Thank God she called before midnight. Thank God I was able to tell her how childish I felt worrying she’d be distracted by these guys… But it did make me realize that if I were truly unable to get beyond this anxiety then we were finished as a couple.
If you cannot trust your S.O. you have to back out — even if you are deluded and the S.O. is innocent.
I think this mind trap of putting the onus on you for making him feel secure is inoperable. The guy who is orbiting you is another trigger for boyfriend’s delusions but there are millions of other “man-shaped humans” (BTW I LOVE CAPTAIN AWKWARD) with the same potential to rile him up.
The 5 years of history ought to have provided him with some perspective. Deal is… Trust cannot be magically instilled. Confidence is the same thing. Nobody can buy it. Nor can complaining about not having it get you more.
I feel for you LW. The conversation here that needs to be had is one with him to himself.
So…exactly how long ARE you allowed to speak with a man-shaped (or man-voiced) person before SHENANIGANS? In boyfriend’s world, I mean?
The most logical explanation I can think of is a very childish way to break up while avoiding to take the responsibility for it (by making it all the partner’s fault).

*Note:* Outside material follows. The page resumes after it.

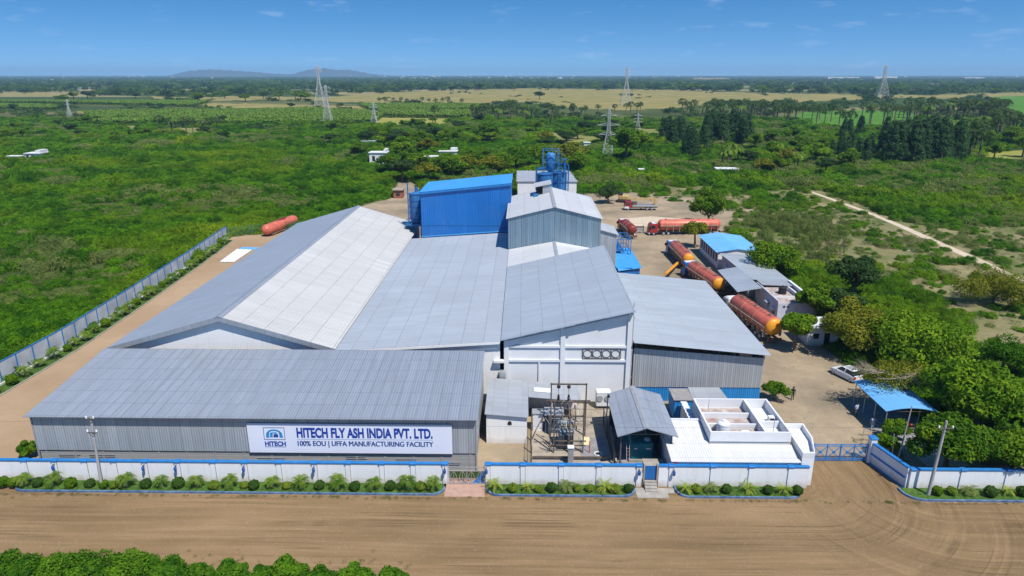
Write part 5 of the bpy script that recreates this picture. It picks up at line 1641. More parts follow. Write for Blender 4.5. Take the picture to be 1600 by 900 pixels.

I think you might be on to something there. Some folks get so heavily invested in the story where they are the Good Person here, dammit! that they will bend the narrative to fit. Even when pesky things like facts get in the way. Or, once again, projection: cheaters think everyone cheats, liars think everyone lies, etc.
I have to say, “your truth” about something that is a matter of empirical fact — such as the identity of a conversation partner — is Very Concerning. It sounds like a way for Boyfriend to call LW a liar without saying “you’re a liar” — laying the groundwork to take further umbrage if she acts like he called her a liar.